■ **Task description**
Read through the records below and copy each line that uses the word "this".

╭─ Supplied records

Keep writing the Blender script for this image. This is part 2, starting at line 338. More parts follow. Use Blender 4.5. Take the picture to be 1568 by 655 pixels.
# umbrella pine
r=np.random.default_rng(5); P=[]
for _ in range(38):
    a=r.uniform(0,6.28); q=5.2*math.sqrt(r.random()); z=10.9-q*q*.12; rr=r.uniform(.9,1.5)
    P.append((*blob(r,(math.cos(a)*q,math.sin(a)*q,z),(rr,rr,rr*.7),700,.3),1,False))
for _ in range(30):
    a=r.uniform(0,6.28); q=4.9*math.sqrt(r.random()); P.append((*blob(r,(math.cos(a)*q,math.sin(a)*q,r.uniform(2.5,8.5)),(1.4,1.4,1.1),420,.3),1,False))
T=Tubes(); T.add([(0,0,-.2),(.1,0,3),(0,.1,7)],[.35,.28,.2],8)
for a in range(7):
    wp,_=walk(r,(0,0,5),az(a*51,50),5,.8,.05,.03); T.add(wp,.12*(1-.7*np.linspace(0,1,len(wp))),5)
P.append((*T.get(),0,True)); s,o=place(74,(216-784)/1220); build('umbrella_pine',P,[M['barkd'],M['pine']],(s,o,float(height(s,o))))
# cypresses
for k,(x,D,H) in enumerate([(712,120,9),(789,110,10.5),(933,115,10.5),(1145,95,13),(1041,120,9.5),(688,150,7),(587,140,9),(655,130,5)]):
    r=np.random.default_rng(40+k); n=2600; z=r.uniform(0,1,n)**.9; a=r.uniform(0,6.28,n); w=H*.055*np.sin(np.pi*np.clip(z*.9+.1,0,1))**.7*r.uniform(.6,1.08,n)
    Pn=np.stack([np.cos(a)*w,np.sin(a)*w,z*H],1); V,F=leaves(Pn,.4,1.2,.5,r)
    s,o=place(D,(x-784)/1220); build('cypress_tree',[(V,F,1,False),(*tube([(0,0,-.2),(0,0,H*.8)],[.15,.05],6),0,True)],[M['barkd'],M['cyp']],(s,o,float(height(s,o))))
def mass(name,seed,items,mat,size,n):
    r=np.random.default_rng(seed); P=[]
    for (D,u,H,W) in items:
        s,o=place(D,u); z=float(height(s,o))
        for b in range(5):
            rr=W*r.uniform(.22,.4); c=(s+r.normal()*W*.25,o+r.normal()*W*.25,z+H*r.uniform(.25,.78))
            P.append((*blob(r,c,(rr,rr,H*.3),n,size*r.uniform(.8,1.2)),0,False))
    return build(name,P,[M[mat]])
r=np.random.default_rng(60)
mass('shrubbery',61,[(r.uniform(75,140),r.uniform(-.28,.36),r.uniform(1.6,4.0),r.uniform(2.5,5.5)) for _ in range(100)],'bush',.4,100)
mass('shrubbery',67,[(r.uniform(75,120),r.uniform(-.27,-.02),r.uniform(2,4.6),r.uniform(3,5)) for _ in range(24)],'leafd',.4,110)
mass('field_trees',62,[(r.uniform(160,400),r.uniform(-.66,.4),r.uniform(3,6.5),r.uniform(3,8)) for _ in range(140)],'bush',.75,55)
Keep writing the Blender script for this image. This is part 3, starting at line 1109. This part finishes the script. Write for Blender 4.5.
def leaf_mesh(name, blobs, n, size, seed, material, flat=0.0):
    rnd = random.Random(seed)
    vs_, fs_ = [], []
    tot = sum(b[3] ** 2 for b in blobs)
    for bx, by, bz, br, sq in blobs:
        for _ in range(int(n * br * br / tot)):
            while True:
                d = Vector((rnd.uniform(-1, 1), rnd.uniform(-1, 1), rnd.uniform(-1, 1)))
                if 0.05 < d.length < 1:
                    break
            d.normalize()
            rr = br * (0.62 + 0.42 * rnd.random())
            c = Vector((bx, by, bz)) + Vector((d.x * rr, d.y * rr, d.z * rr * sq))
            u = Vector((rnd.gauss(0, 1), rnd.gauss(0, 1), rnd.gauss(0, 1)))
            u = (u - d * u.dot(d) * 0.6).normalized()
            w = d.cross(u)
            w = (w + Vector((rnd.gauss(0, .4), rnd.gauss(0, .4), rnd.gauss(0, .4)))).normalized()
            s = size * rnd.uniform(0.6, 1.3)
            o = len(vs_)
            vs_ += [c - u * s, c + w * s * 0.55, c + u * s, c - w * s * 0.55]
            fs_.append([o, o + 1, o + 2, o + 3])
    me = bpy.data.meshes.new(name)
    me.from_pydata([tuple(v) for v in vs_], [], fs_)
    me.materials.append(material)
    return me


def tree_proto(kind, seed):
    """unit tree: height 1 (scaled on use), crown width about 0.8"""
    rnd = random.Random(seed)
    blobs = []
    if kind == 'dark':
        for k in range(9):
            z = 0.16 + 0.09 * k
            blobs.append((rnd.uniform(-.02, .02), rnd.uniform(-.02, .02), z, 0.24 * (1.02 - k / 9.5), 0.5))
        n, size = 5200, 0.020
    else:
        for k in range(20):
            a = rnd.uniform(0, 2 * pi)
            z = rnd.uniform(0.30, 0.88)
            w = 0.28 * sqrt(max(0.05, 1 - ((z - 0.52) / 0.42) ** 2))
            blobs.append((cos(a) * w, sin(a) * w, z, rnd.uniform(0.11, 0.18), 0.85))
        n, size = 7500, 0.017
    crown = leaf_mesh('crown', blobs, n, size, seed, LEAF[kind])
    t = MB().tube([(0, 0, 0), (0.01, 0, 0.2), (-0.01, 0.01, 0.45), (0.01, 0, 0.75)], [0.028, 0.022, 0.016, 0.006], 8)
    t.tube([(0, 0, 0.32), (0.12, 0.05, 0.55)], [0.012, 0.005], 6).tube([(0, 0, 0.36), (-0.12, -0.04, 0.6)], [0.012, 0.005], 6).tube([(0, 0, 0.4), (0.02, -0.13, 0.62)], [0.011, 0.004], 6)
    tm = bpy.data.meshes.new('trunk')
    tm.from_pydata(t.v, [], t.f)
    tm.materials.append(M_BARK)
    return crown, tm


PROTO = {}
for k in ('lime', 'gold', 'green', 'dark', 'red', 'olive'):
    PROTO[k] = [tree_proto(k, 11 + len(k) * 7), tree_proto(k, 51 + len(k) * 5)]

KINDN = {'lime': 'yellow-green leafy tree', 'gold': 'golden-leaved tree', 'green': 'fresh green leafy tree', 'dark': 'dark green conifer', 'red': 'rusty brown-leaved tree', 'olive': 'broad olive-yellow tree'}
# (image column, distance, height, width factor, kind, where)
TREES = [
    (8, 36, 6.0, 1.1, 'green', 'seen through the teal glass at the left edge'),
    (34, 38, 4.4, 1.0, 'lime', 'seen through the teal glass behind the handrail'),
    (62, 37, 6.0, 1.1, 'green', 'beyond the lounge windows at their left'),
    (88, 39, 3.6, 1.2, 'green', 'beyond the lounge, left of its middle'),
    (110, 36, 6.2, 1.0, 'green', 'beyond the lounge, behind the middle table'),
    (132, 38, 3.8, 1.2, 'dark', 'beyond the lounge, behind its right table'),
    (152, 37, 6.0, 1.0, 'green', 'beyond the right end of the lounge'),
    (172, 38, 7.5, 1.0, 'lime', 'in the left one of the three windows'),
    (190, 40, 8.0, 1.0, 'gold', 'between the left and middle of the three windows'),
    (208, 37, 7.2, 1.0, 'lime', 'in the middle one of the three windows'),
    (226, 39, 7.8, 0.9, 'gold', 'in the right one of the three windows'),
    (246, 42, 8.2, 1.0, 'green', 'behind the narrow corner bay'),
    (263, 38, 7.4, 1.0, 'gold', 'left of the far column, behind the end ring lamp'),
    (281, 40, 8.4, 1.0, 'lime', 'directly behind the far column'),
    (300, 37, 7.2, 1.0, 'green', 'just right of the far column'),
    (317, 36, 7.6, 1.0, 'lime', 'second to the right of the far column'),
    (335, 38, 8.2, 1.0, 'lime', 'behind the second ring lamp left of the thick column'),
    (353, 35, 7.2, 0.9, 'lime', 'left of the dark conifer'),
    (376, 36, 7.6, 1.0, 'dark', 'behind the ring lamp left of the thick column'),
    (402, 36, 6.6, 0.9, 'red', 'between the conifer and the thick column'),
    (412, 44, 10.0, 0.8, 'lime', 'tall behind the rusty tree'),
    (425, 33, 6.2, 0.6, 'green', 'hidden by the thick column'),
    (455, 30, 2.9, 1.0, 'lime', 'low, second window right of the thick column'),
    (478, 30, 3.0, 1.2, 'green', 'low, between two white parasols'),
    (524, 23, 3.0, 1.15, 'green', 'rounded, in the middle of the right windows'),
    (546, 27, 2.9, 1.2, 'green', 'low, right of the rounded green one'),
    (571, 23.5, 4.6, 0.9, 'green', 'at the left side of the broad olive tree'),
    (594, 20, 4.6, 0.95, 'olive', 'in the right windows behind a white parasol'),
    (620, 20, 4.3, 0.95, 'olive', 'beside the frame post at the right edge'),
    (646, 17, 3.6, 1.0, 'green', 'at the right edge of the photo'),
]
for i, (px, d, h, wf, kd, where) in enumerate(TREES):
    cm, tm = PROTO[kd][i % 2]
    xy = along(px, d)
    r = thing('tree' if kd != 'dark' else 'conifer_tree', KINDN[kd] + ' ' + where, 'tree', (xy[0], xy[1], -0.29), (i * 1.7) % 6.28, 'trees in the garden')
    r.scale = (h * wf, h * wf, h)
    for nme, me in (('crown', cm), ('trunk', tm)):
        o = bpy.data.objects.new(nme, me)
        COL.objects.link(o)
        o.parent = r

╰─

■ **Written solution**
Keep writing the Blender script for this image. This is part 2, starting at line 338. More parts follow. Use Blender 4.5. Take the picture to be 1568 by 655 pixels.
Keep writing the Blender script for this image. This is part 3, starting at line 1109. This part finishes the script. Write for Blender 4.5.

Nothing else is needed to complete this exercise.